Mais il fallait aussi construire rapidement et de façon économique, car la manne budgétaire pour la reconstruction était réduite, l’aide américaine du plan Marshall ayant ses limites. Aussi à la redondance des sculptures sur pierre, à la sophistication des charpentes et couvertures, dont les savoir-faire ont disparu, ont été substitués des techniques nouvelles et des matériaux industriels (béton, aluminium, brique de verre), créant un décor plus sobre mais autrement efficace pour « sacrifier au culte » du soleil et de la mer. Le « tropicalisme » de Niemeyer au Brésil se conjugue à Royan en « héliotropisme » de Ferret et son équipe.

Un triple héritage fonde les villas royannaises des années « 50 » : l’éclectisme des villas balnéaires de la « Belle époque », la modernité des années « 20 », le tropicalisme brésilien d’avant-guerre. Les jeunes architectes ont puisé hardiment dans ces sources stylistiques et architectoniques pour créer une œuvre singulière et à grande échelle, autorisant l’historien Jacques Lucan à qualifier Royan de ville « la plus cinquante » de France[5].

Vincent du Chazaud

24 juillet 2012 



[1]RAGOT gilles (dir.), JEANMONOD Thierry, NOGUE Nicolas, Centre des monuments nationaux, Monum, Editions du patrimoine, Paris, juin 2003, p.143

[2] Voir : MONNIER Gérard, La porte, instrument et symbole, Editions Alternatives, Paris, 2004.

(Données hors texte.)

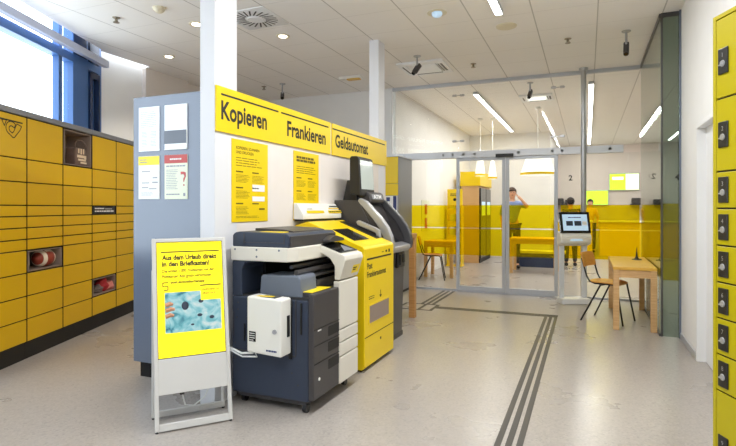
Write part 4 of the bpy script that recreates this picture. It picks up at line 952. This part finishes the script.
def sprinkler(label, x, y):
    t = fixture('sprinkler', label, x, y, 'sprinkler', 'sprinklers')
    b = MB(); b.lathe([(.04, -.006), (.045, 0)]); b.lathe([(.012, -.05), (.016, -.03), (.012, -.006)], n=12); obj('body', b, M['sprinkler'], t)
    b = MB(); b.lathe([(.035, -.058), (.035, -.054)], n=16); b.tube([(-.02, 0, -.03), (-.024, 0, -.05), (0, 0, -.056)], .003, 5); b.tube([(.02, 0, -.03), (.024, 0, -.05), (0, 0, -.056)], .003, 5); obj('deflector', b, M['sprinkler'], t)
sprinkler('brass sprinkler head above the left lockers near the window', -5.02, 4.48)
sprinkler('brass sprinkler head between strip light and camera near the glass front', -.23, 7.3)
sprinkler('brass sprinkler head in front of the glass, right of the square vent', -1.6, 8.01)
sprinkler('brass sprinkler head behind the Kopieren sign', -5.4, 8.05)
# swirl vent
t = fixture('swirl_vent', 'round swirl air vent with dark slots beside the first column', -3.55, 5.12, 'vent')
b = MB(); b.box(-.29, .29, -.29, .29, -.012, 0, .003); b.lathe([(.09, -.022), (.1, -.012)], n=24); obj('plate', b, M['white_metal'], t)
b = MB()
for i in range(22):
    a = 2*PI*i/22; b.M = Matrix.Rotation(a, 4, 'Z'); b.raw([(.12, -.012, -.0135), (.25, .04, -.0135), (.25, .06, -.0135), (.12, .006, -.0135), (.12, -.012, -.0125), (.25, .04, -.0125), (.25, .06, -.0125), (.12, .006, -.0125)], [(0, 1, 2, 3), (7, 6, 5, 4), (0, 4, 5, 1), (1, 5, 6, 2), (2, 6, 7, 3), (3, 7, 4, 0)])
b.M = Matrix(); obj('slots', b, M['black'], t)
# square cassette vent
def cassette(label, x, y, s_, lit=False):
    t = fixture('square_vent', label, x, y, 'vent')
    b = MB(); q = s_/2
    for a in range(4):
        b.M = Matrix.Rotation(a*PI/2, 4, 'Z'); b.prism([(-q, -q), (q, -q), (q-.12, -q+.12), (-q+.12, -q+.12)], 'z', -.03, 0, .003)
    b.M = Matrix(); obj('surround', b, M['white_metal'], t)
    b = MB(); b.box(-q+.14, q-.14, -q+.14, q-.14, -.035, 0, .006); obj('grille', b, M['scr_white'] if lit else M['white_metal'], t)
    b = MB(); b.box(-q+.05, -q+.075, -q+.15, q-.15, -.0315, -.03); b.box(q-.075, q-.04, -q+.15, q-.15, -.0315, -.03); b.box(q-.11, q-.09, -q+.15, q-.15, -.0315, -.03); b.box(-q+.15, q-.15, q-.09, q-.06, -.0315, -.03); obj('slot', b, M['charcoal'], t)
cassette('large square air vent on the ceiling behind the second column', -2.33, 7.9, .72)
cassette('lit square ceiling panel in the hall above the doors', -.92, 10.9, .62, True)
# cameras
def camera(label, x, y, yaw, drop=.26, tilt=-35):
    t = thing('security_camera', label, 'camera', (x, y, H), math.radians(yaw), group='security cameras on drop poles')
    b = MB(); b.lathe([(.05, -.012), (.055, 0)], n=18); b.cyl(.014, -drop, -.01, n=10); obj('drop_pole', b, M['silver'], t)
    b = MB(Matrix.Translation((0, 0, -drop)) @ Matrix.Rotation(math.radians(-tilt), 4, 'Y')); b.box(-.07, .10, -.032, .032, -.036, .028, .01); b.cyl(.03, .10, .13, n=14, axis='x'); bd = obj('body', b, M['charcoal'], t)
    b = MB(Matrix.Translation((0, 0, -drop)) @ Matrix.Rotation(math.radians(-tilt), 4, 'Y')); b.cyl(.022, .13, .134, n=14, axis='x'); obj('lens', b, M['screen_black'], bd)
camera('dark camera on a drop pole behind the Kopieren sign', -4.98, 8.0, -60, .2)
camera('dark tilted camera on a drop pole before the square vent', -2.27, 7.29, -115, .17, -50)
camera('dark camera on a drop pole near the glass side wall', .45, 7.26, -95, .2, -55)
camera('dark camera on a drop pole behind the glass above the doors', -.92, 9.6, -100, .18, -50)

# ------------------------------------------------------------------ people behind the glass
def person(label, loc, rz, hgt, pose, top, legs, hair, skin='skin'):
    t = thing('person', label, 'person', loc, rz)
    k = hgt/1.75
    J = {'pelvis': (0, 0, .95), 'waist': (0, 0, 1.10), 'chest': (0, 0, 1.30), 'neck0': (0, 0, 1.46), 'neck': (.005, 0, 1.52), 'head0': (.015, 0, 1.57), 'head1': (.02, 0, 1.64), 'head2': (.012, 0, 1.72)}
    for s_, n in ((1, 'l'), (-1, 'r')):
        J.update({'hip'+n: (0, .09*s_, .90), 'knee'+n: (.01, .10*s_, .48), 'ank'+n: (-.02, .105*s_, .09), 'toe'+n: (.13, .12*s_, .035),
                  'sh'+n: (0, .17*s_, 1.41), 'el'+n: (-.02, .23*s_, 1.13), 'wr'+n: (.07, .22*s_, .90), 'ha'+n: (.11, .215*s_, .82)})
    J.update(pose)
    Rr = {'pelvis': (.15, .11), 'waist': (.135, .10), 'chest': (.15, .11), 'neck0': (.07, .07), 'neck': (.052, .052), 'head0': (.066, .07), 'head1': (.078, .095), 'head2': (.06, .075)}
    for n in 'lr': Rr.update({'hip'+n: .088, 'knee'+n: .058, 'ank'+n: .038, 'toe'+n: .032, 'sh'+n: .058, 'el'+n: .043, 'wr'+n: .029, 'ha'+n: .034})
    E = [('pelvis', 'waist'), ('waist', 'chest'), ('chest', 'neck0'), ('neck0', 'neck'), ('neck', 'head0'), ('head0', 'head1'), ('head1', 'head2')]
    for n in 'lr': E += [('pelvis', 'hip'+n), ('hip'+n, 'knee'+n), ('knee'+n, 'ank'+n), ('ank'+n, 'toe'+n), ('chest', 'sh'+n), ('sh'+n, 'el'+n), ('el'+n, 'wr'+n), ('wr'+n, 'ha'+n)]
    def skin_mesh(names, edges, grow, sub=2):
        idx = {n: i for i, n in enumerate(names)}
        me = bpy.data.meshes.new('s'); me.from_pydata([Vector(J[n])*k for n in names], [(idx[a], idx[b]) for a, b in edges], [])
        o = bpy.data.objects.new('s', me); C.objects.link(o)
        md = o.modifiers.new('s', 'SKIN'); md.use_smooth_shade = True
        for i, n in enumerate(names):
            r = Rr[n]; r = r if isinstance(r, tuple) else (r, r)
            me.skin_vertices[0].data[i].radius = (r[0]*k+grow, r[1]*k+grow)
        me.skin_vertices[0].data[0].use_root = True
        o.modifiers.new('u', 'SUBSURF').levels = sub
        m2 = bpy.data.meshes.new_from_object(o.evaluated_get(bpy.context.evaluated_depsgraph_get()))
        b = MB(); b.bm.from_mesh(m2); bpy.data.objects.remove(o)
        for f in b.bm.faces: f.smooth = True
        return b
    b = skin_mesh(list(J), E, 0)
    hd = (Vector(J['head1']))*k
    b.ball(hd+Vector((.075, 0, -.005))*k, .016*k, 8, (1.2, .7, 1.3))                                    # nose
    for s_ in (1, -1): b.ball(hd+Vector((-.005, .078*s_, 0))*k, .022*k, 8, (.8, .35, 1.3))               # ears
    for n in 'lr':
        ha, wr = Vector(J['ha'+n])*k, Vector(J['wr'+n])*k; dv = (ha-wr).normalized(); sd = dv.cross(Vector((0, 1, .2))).normalized()
        for q in range(4):
            p0 = ha+sd*(q-1.5)*.018; L = (.055, .068, .064, .05)[q]; p1 = p0+dv*L*.6; b.tube([p0, p1, p1+(dv+Vector((.5, 0, 0))).normalized()*L*.5], [.009, .008, .006], 6)
        p0 = wr+dv*.02; b.tube([p0, p0+(dv+sd*.9).normalized()*.05, p0+(dv*1.4+sd*.7).normalized()*.085], [.011, .009, .007], 6)
    obj('body', b, M[skin], t)
    b = MB()
    for s_ in (1, -1): b.ball(hd+Vector((.073, .03*s_, .018))*k, .009*k, 6)
    b.ball(hd+Vector((.075, 0, -.042))*k, .016*k, 6, (.4, 1.3, .35)); obj('eyes_and_mouth', b, M['hair_dark'], t)
    b = MB(); b.ball(hd+Vector((-.018, 0, .030))*k, .108*k, 14, (.98, .92, 1.0)); hb = b.bm
    for v in list(hb.verts):
        q = v.co-hd
        if q.x > .03*k and q.z < .055*k: v.co.x = hd.x+.02*k
        if q.z < -.06*k: v.co.z = hd.z-.06*k
    obj('hair', b, M[hair], t)
    nm = ['pelvis', 'waist', 'chest', 'neck0']; ed = E[:3]
    for n in 'lr': nm += ['sh'+n, 'el'+n]; ed = ed+[('chest', 'sh'+n), ('sh'+n, 'el'+n)]
    obj('shirt', skin_mesh(nm, ed, .016), M[top], t)
    nm = ['pelvis']; ed = []
    for n in 'lr': nm += ['hip'+n, 'knee'+n, 'ank'+n]; ed += [('pelvis', 'hip'+n), ('hip'+n, 'knee'+n), ('knee'+n, 'ank'+n)]
    obj('trousers', skin_mesh(nm, ed, .018), M[legs], t)
    for s_, n in ((1, 'l'), (-1, 'r')):
        a, c = Vector(J['ank'+n])*k, Vector(J['toe'+n])*k; b = MB(); b.tube([a+Vector((-.05, 0, -.045*k)), a+Vector((0, 0, -.04*k)), c+Vector((0, 0, .01)), c+Vector((.035, 0, .005))], [.04, .046, .042, .022], 10)
        for v in b.bm.verts: v.co.z = max(v.co.z, .002)
        obj('shoe', b, M['shoes'], t)
    return t
person('person in a light blue shirt, one hand raised, behind the long table', (-1.66, 13.0, 0), math.radians(-75), 1.93,
       {'ell': (.12, .31, 1.33), 'wrl': (.20, .16, 1.50), 'hal': (.14, .10, 1.57), 'head1': (.03, -.01, 1.635)}, 'shirt_blue', 'trousers', 'hair')
person('person in a dark shirt seen from behind at the first counter', (-.38, 14.1, 0), math.radians(100), 1.70, {'elr': (.12, -.25, 1.12), 'wrr': (.30, -.18, 1.14), 'har': (.38, -.16, 1.16)}, 'shirt_dark', 'trousers', 'hair_dark', 'skin_dark')
person('person in a yellow shirt standing behind the service counters', (.10, 18.7, 0), math.radians(-95), 1.72, {}, 'shirt_yellow', 'trousers', 'hair_dark')

# ------------------------------------------------------------------ light, sky, camera
def area(name, loc, sx, sy, power, rot=(0, 0, 0), col=(1, .97, .93)):
    L = bpy.data.lights.new(name, 'AREA'); L.shape = 'RECTANGLE'; L.size = sx; L.size_y = sy; L.energy = power; L.color = col
    o = bpy.data.objects.new(name, L); C.objects.link(o); o.location = loc; o.rotation_euler = rot; return o
area('strip_light_front', (-.905, 2.2, H-.06), .07, 7.4, 155, col=(.95, .98, 1))
area('strip_light_hall', (-1.95, 12.6, H-.06), .07, 5.2, 60)
area('strip_light_hall_post', (.07, 14.5, H-.06), .07, 9, 85)
area('strip_light_hall_side', (2.4, 13.6, H-.06), .07, 10, 85)
for i, (x, y) in enumerate(((-4.31, 5.0), (-5.6, 5.92), (-3.59, 5.78))):
    L = bpy.data.lights.new('downlight_lamp', 'SPOT'); L.energy = 60; L.spot_size = math.radians(100); L.spot_blend = .6; L.shadow_soft_size = .05; L.color = (1, .93, .82)
    o = bpy.data.objects.new('downlight_lamp', L); C.objects.link(o); o.location = (x, y, H-.03)
w = bpy.data.worlds.new('sky'); S.world = w; w.use_nodes = True
bg = w.node_tree.nodes['Background']; bg.inputs[0].default_value = (.84, .92, 1.0, 1); bg.inputs[1].default_value = 4.4
cd = bpy.data.cameras.new('camera'); cam = bpy.data.objects.new('camera', cd); C.objects.link(cam)
cd.sensor_width = 36; cd.lens = 525/736*36; cd.shift_y = -15/736; cd.clip_start = .05
cam.location = (0, 0, 1.45); cam.rotation_euler = (PI/2, 0, TH)
S.camera = cam
S.view_settings.view_transform = 'Standard'; S.view_settings.look = 'None'; S.view_settings.gamma = 1; S.view_settings.use_curve_mapping = False
S.view_settings.exposure = 0.12
S.cycles.max_bounces = 10; S.cycles.transparent_max_bounces = 24; S.cycles.diffuse_bounces = 5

[3] Fernand Léger s’exprime ainsi: « Lorsque les architectes eurent enfin débarrassé les murs de tout vestige de l’époque 1900, nous nous sommes trouvés devant des murs blancs. Un mur blanc est parfait pour un peintre. Un mur blanc avec un Mondrian est encore mieux. »

[4] Kitsch provient du verbe allemand verkitschen qui signifie « galvauder ».

[5]LUCAN Jacques, « Royan », AMC  n°11, 1986, pp.16-17 : « … la reconstruction de Royan voit la réalisation d’une suite de bâtiments singuliers, qui donnent à la ville une physionomie très « année cinquante » » et LUCAN Jacques, Architecture en France (1940-2000), histoire et théories, Editions du Moniteur, Paris, 2001, p.46.